_WHAT IS EXPECTED_. Gather up the lines that contain "shaded".

>> Begin DATA EXTRACT

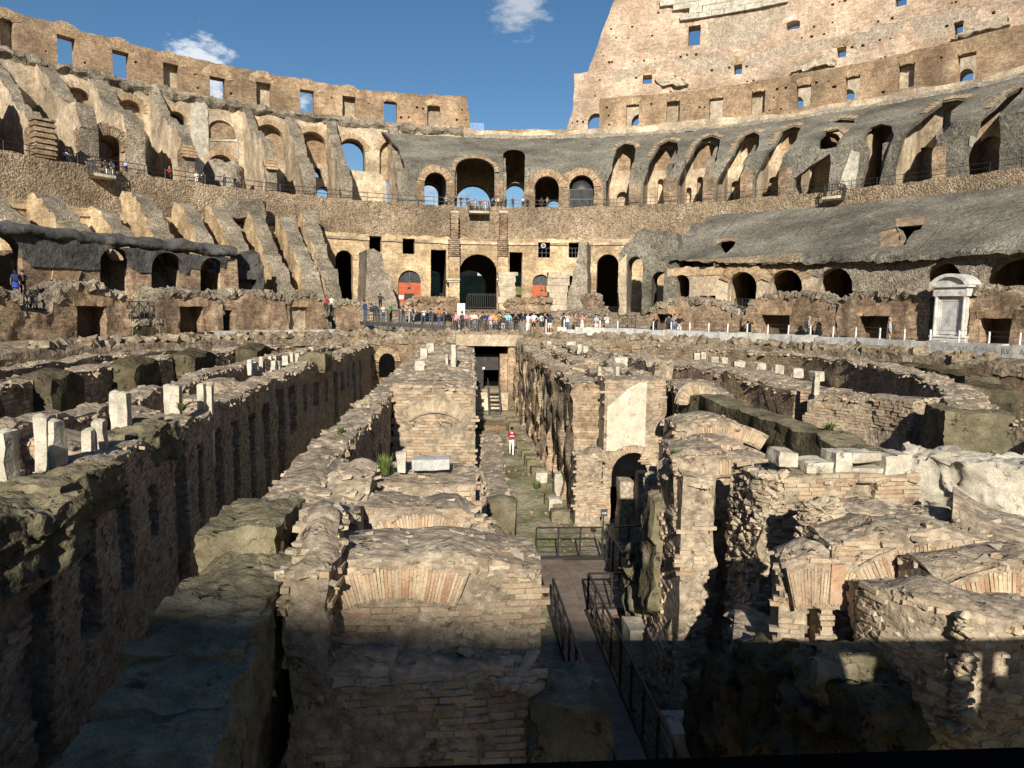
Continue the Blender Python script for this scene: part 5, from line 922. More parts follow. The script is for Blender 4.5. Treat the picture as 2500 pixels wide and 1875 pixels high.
w3=rwall('arched_wall',[(6.5,9.2,-1.75),(7.6,9.15,-1.6),(9.,9.05,-1.85)],.8,'lowest arched wall of voussoirs at the right edge',brick=(.08,.3,.1),nind=60,sides=(-1,),stones=60,nst=50,ssz=.12,ds=.22,dz=.25)
varch(w3,(7.7,8.74,-4.15),2.1,2.48,60,115,36,'redbrick',.14)
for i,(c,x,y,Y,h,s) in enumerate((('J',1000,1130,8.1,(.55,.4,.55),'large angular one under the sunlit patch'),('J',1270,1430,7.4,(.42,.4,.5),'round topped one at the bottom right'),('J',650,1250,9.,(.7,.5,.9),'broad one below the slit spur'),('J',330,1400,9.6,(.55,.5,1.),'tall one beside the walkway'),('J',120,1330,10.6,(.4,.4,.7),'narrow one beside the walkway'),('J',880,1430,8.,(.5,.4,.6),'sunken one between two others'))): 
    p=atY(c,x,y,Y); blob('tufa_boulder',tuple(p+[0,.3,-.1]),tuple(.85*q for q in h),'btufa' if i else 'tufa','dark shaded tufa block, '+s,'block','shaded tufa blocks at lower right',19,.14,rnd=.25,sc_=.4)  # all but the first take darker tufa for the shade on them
rwall('shaded_base',[(4.6,10.9,-3.4),(6.2,10.2,-3.6),(7.,9.2,-3.6)],1.2,'shaded rubble base between the slit spur and the great pier',stones=40,disp=.25,ds=.25,dz=.3)
for (x,y,h,s) in ((4.6,16.2,(.45,.45,.5),'nearer the great pier'),(4.5,12.6,(.45,.4,.35),'at the bottom of the picture')): blob('cut_stone',(x,y,-6.8+h[2]),h,'trav','squared grey stone block beside the walkway, '+s,'block','cut stones beside the walkway',7,.05,rnd=.1)
# cream stone wall
blob('travertine_wall',(10.3,12.9,-2.3),(1.35,.75,1.25),'trav','massive rough cream travertine wall at the right','wall',None,37,.13,rz=-.75,rnd=.1,sc_=.4)
blob('travertine_boulder',(11.35,11.2,-2.0),(.75,.75,.95),'trav','craggy cream travertine boulder at the right edge','block',None,25,.14,rnd=.3,sc_=.35)
rwall('edge_wall',[(10.9,9.6,-2.0),(12.4,8.6,-2.0)],.8,'plain brick wall corner under the travertine boulder',brick=(.08,.3,-.6),nind=40,stones=20)
# dark tufa wall and rooms behind
rwall('black_tufa_wall',[(8.6,24.5,-1.15),(8.95,22.,-1.2),(9.2,18.5,-1.25),(9.7,14.6,-1.35)],.95,'long black stained tufa wall running back on the right',core='btufa',topmat='tufa',disp=.2,rough=.12,ds=.3,dz=.35)
h=rwall('vaulted_tunnel',[(10.5,31.5,-1.3),(9.9,27.5,-1.4),(9.0,24.6,-1.6)],1.9,'small vaulted brick tunnel with a dark round hole',core='core',stones=30,ds=.3,rough=.1,brick=(.12,.36,-.2))
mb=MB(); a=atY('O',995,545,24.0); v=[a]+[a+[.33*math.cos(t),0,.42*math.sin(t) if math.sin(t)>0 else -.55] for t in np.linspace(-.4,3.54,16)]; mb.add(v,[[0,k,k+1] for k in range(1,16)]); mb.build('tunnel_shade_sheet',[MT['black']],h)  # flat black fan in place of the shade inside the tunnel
varch(h,(a[0],23.95,a[2]),.36,.7,0,180,16,'brick',.2)
e1=rwall('curved_room_wall',[(12.2,48,-1.2),(12.9,42.4,-1.2),(14.,36,-1.2),(14.6,31,-1.25),(14.6,27,-1.3)],2.4,'broad curved wall ending in a face with a brick arch, right',core='midbrick',topmat='core',stones=26,ds=.4,rough=.15)
varch(e1,(14.4,26.7,-4.1),1.2,1.7,20,160,30,'brick',.3)
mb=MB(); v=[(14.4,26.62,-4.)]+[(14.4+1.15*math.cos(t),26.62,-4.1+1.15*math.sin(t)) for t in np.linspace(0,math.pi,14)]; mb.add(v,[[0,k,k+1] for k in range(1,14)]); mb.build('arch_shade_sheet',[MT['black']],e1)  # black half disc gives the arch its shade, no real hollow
rwall('curved_brick_wall',[(14.5,56,-.9),(19.5,48.5,-.85),(21.8,42,-.8),(21.8,36,-.8),(20.9,31,-.85),(18.8,25,-.95),(15.4,19.8,-1.1)],1.2,'long curved brick wall with small square holes, right side',core='midbrick',topmat='core',stones=24,ssz=.16,ds=.4,niches=[(1,s_,s_+.35,-1.9,-1.55,.4) for s_ in (22.,25.,27.5,30.)])
rwall('curved_brick_wall',[(9.5,57,-1.),(10.5,50,-1.1),(11.,44,-1.2),(11.2,37,-1.2)],1.,'curved wall with jagged top left of the broad curved wall',core='core',stones=22,ds=.4,rough=.3)
blob('tufa_block',(15.6,20.3,-2.4),(.95,1.,1.3),'tufa','huge squared tufa block with a mossy top, right','block',None,27,.07,rnd=.08,rz=-.3)
blob('tufa_block',(20.8,26.6,-2.),(1.1,.9,1.),'btufa','dark streaked tufa block near the rim, right','block',None,11,.1,rnd=.1)
for i,(x,y) in enumerate(((22.3,29.5),(23.,32.5),(23.4,35.5))): blob('tufa_block',(x,y,-1.9),(.7,1.4,1.1),'btufa','black streaked tufa block below the right rim, %s from the viewer'%(['first','second','third'][i]),'block','black tufa row at right',9,.1,rnd=.12,rz=-.1)
q1=rwall('arched_brick_room',[(14.,26.2,-1.2),(15.4,24.,-1.15),(15.9,22.3,-1.2)],1.5,'brick vault with a ring of upright bricks, beside the huge tufa block',brick=(.11,.34,-.2),nind=60,stones=35,ds=.25,disp=.1)
q2=rwall('arched_brick_room',[(16.2,18.6,-1.2),(18.5,19.2,-1.15)],1.2,'brick arch wall over a dark opening at the right edge',brick=(.1,.34,-.2),nind=80,sides=(-1,),stones=35,ds=.25)
varch(q2,(17.2,18.0,-2.9),1.15,1.7,15,165,30,'brick',.3)
# perimeter details
mb=MB(); P=[]
for k in range(420):
    th=rng.uniform(-1.15,1.2); e=rng.uniform(-1.2,-.2); P.append(ell(th,e,-.5))
P=np.array(P); rot=np.linalg.qr(rng.normal(size=(len(P),3,3))*.4+np.eye(3))[0]; mb.boxes(P,rot*(rng.uniform(.12,.4,(len(P),1,1))*np.array([1.4,1,.6])[None,:,None]),0,.25); props(mb.build('rim_stones',[MT['earth']],label='row of rough half buried stones along the arena rim',cat='stones'),kind='stuff')

for c,x0,x1,y0,y1 in (('U',1245,1372,140,330),('U',1060,1112,55,80)):
    SX=cst(-1.72); a=ARC(SX,c,x0,x1,y0,y1); mb=MB(); panel(mb,SX,a,(),(),.05,.4,0,rag=0); mb.build('arch_shade_sheet',[MT['black']],peri)  # thin black panel coloured as the shade of an opening
    q=np.array(a); uc=(q[:,0].min()+q[:,0].max())/2; hw=(q[:,0].max()-q[:,0].min())/2; kk=uzmap_k(SX,uc,-2); mb=MB(); vouss(mb,SX,uc,q[:,1].max()-hw/kk,hw/kk,hw/kk+.5,0.,math.pi,20,0,.05,.3,kk); mb.build('arch_ring',[MT['arch']],peri)

# small loose stones on the corridor floor
mb=MB(); n=420; X=rng.uniform(1.5,5.,n); Y=rng.uniform(23.5,58,n); k=(np.abs(X-3.)>.7)|(rng.uniform(size=n)<.35); C=np.stack([X[k],Y[k],np.full(k.sum(),ZF+.04)],-1); rot=np.linalg.qr(rng.normal(size=(len(C),3,3)))[0]; mb.boxes(C,rot*rng.uniform(.02,.06,(len(C),1,1)),0,.3); props(mb.build('floor_stones',[MT['earth']],label='loose small stones on the corridor floor',cat='stones'),kind='stuff')

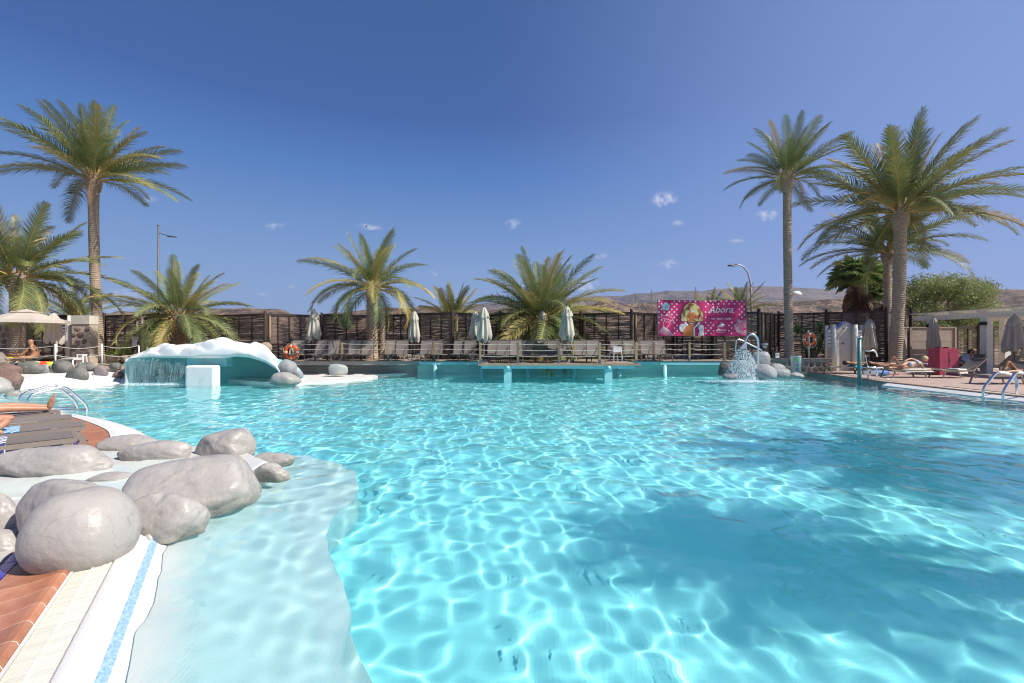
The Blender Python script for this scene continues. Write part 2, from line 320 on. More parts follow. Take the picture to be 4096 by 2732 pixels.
# ---- near left edge of the pool : ledge profile extruded along u
prof = [(-.0, -1.4), (0, .105), (.012, .115), (.10, .108), (.158, .075), (.222, .028), (.30, -.014), (.42, -.07), (.58, -.16), (.80, -.30), (1.1, -.46), (1.45, -.60), (1.5, -1.4)]
led = MB(); us = np.linspace(-4.6, 1.75, 27); vs = []
for u in us:
    for v, z in prof:
        vs.append(UV(u, v + (.02 * math.sin(u * 2.1) if v > .3 else 0), z))
k = len(prof)
led.add(vs, [(i * k + j, i * k + j + 1, (i + 1) * k + j + 1, (i + 1) * k + j) for i in range(len(us) - 1) for j in range(k - 1)] + [tuple(range(k)), tuple((len(us) - 1) * k + j for j in range(k))[::-1]], True)
m = bpy.data.materials.new('edge_finish'); m.use_nodes = True; nt = m.node_tree; L = nt.links.new; b = nt.nodes['Principled BSDF']; b.inputs['Roughness'].default_value = .5
t = N(nt, 'ShaderNodeTexCoord'); s_ = N(nt, 'ShaderNodeVectorMath', operation='SUBTRACT'); L(t.outputs['Object'], s_.inputs[0]); s_.inputs[1].default_value = OO
d_ = N(nt, 'ShaderNodeVectorMath', operation='DOT_PRODUCT'); L(s_.outputs[0], d_.inputs[0]); d_.inputs[1].default_value = VV
n_ = N(nt, 'ShaderNodeTexNoise'); L(t.outputs['Object'], n_.inputs[0]); n_.inputs['Scale'].default_value = 5; n_.inputs['Detail'].default_value = 8
a_ = N(nt, 'ShaderNodeMath', operation='MULTIPLY_ADD'); L(n_.outputs[0], a_.inputs[0]); a_.inputs[1].default_value = .25; L(d_.outputs['Value'], a_.inputs[2])
r_ = N(nt, 'ShaderNodeMapRange', interpolation_type='SMOOTHSTEP'); L(a_.outputs[0], r_.inputs[0]); r_.inputs[1].default_value = .36; r_.inputs[2].default_value = .78
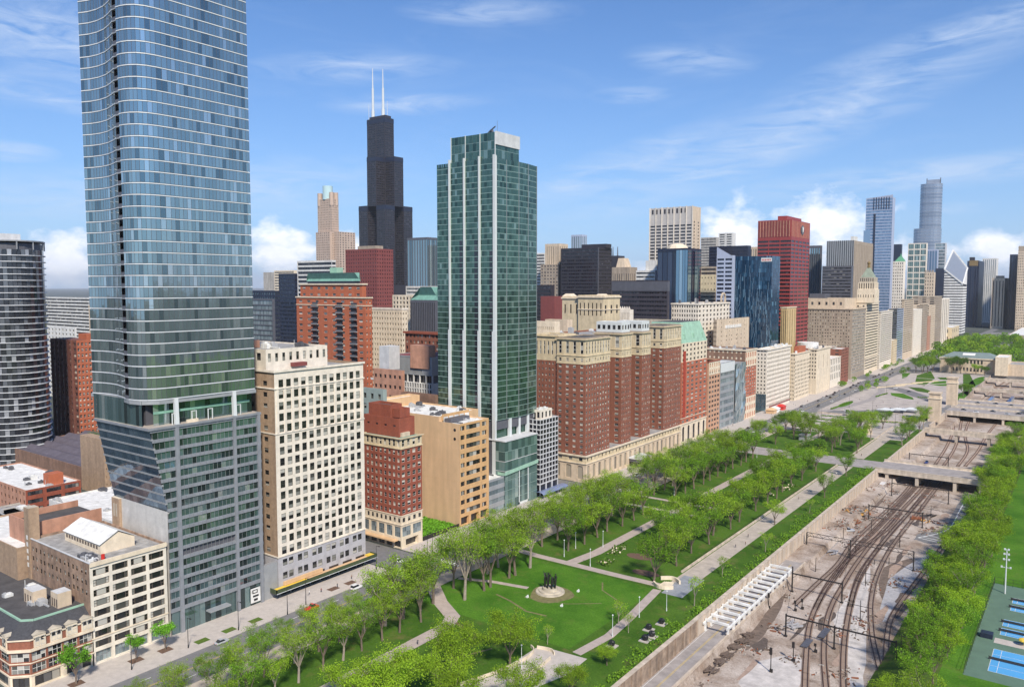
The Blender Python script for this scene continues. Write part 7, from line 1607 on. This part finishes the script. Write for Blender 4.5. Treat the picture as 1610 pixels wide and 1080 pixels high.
# hedge and lawn beside the tan building
rect('hedge_lawn',-262,-240.5,257,282,.02,'grass_lush'); mb=MB(); r=random.Random(77)
for k in range(5200):
    p=Vector((r.uniform(-262,-241),r.uniform(258,281.5),r.uniform(.1,1.8))); a=Vector((r.gauss(0,1),r.gauss(0,1),r.gauss(0,1))).normalized()*.45; c_=a.orthogonal().normalized()*.4; mb.q(tuple(p-a),tuple(p-c_),tuple(p+a),tuple(p+c_))
o=mb.obj('ground_cover',mt['leaf_bright']); tag(o,'bright green planted plot beside the tan building','planting'); kind(o,'stuff')
mb=MB(); mb.box(-240.4,-240.1,257,282,0,2.0); tag(mb.obj('black_fence',mt['iron']),'black fence in front of the green plot','fence')
# ---------- sports courts ----------
cg=[G(1595,925),(0,0)]
rect('court_ground',-27.2,30,262,352,.03,'court_green')
def court(x0,x1,y0,y1,i):
    rect('court_surface',x0,x1,y0,y1,.04,'court_blue'); mb=MB(); w=.12
    def ln(a,b,c,d): mb.q((a,c,.055),(b,c,.055),(b,d,.055),(a,d,.055))
    ln(x0,x1,y0,y0+w);ln(x0,x1,y1-w,y1);ln(x0,x0+w,y0,y1);ln(x1-w,x1,y0,y1);m=(y0+y1)/2;ln(x0+(x1-x0)*.12,x0+(x1-x0)*.12+w,y0,y1);ln(x0+(x1-x0)*.88,x0+(x1-x0)*.88+w,y0,y1);ln(x0,x1,y0+(y1-y0)*.25,y0+(y1-y0)*.25+w);ln(x0,x1,y0+(y1-y0)*.75,y0+(y1-y0)*.75+w);ln((x0+x1)/2,(x0+x1)/2+w,y0+(y1-y0)*.25,y0+(y1-y0)*.75)
    kind(mb.obj('court_lines',mt['paint_white']),'structure')
    mb=MB(); mb.box(x0-.5,x1+.5,m-.03,m+.03,.2,1.0); mb.box(x0-.6,x0-.4,m-.1,m+.1,.04,1.15); mb.box(x1+.4,x1+.6,m-.1,m+.1,.04,1.15); tag(mb.obj('court_net',mt['net']),f'dark net across the {ordw(i)} blue court','net')
court(-21.5,-3,269,287,0); court(-21,-8,300,306.5,1); court(-21,-8,308.5,315,2); court(-20,-8,325,331,3); court(-20,-8,333,339,4)
t=thing('court_fence','tall dark mesh fence round the blue courts','fence',(-27,300,0))
mb=MB()
for k in range(30): y=263+k*3; mb.tube((-27,y,0),(-27,y,3),.06,n=5)
for k in range(18): mb.tube((-27+k*3,351,0),(-27+k*3,351,3),.06,n=5)
for z in (1.5,2.9): mb.box(-27.03,-26.97,263,351,z,z+.07); mb.box(-27,25,350.97,351.03,z,z+.07)
inv(mb.obj('fence_frame',mt['iron']),t)
rect('court_path',-22,20,292,296.5,.036,'pave'); mb=MB(); mb.blob((-14,295,1.8),1.6,1,1,.35); mb.tube((-14,295,.04),(-14,295,2),.06,n=6); tag(mb.obj('parasol',mt['yellow']),'yellow parasol between the blue courts','parasol')
mb=MB(); mb.box(-26,-22.5,294,297,.05,1.6); tag(mb.obj('dark_shelter',mt['navy_wall']),'dark low shelter at the court fence','shelter')
g=G(1580,933); t=thing('floodlight_mast','tall white floodlight mast beside the sports field','floodlight mast',(g[0],g[1],0)); mb=MB(); mb.tube((g[0],g[1],0),(g[0],g[1],17),.28,.18,n=8); inv(mb.obj('pole',mt['metal_white']),t)
for z,d in ((10,1.4),(13,.8),(15,.7),(16.8,.6)):
    mb=MB(); mb.box(g[0]-d,g[0]+d,g[1]-.1,g[1]+.1,z,z+.15)
    for s in (-1,1): mb.box(g[0]+s*d-.3,g[0]+s*d+.3,g[1]-.3,g[1]+.2,z-.1,z+.5)
    inv(mb.obj('lamp_bracket',mt['metal_white']),t)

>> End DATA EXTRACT

_REPLY TO THE EXERCISE_.
    p=atY(c,x,y,Y); blob('tufa_boulder',tuple(p+[0,.3,-.1]),tuple(.85*q for q in h),'btufa' if i else 'tufa','dark shaded tufa block, '+s,'block','shaded tufa blocks at lower right',19,.14,rnd=.25,sc_=.4)  # all but the first take darker tufa for the shade on them
rwall('shaded_base',[(4.6,10.9,-3.4),(6.2,10.2,-3.6),(7.,9.2,-3.6)],1.2,'shaded rubble base between the slit spur and the great pier',stones=40,disp=.25,ds=.25,dz=.3)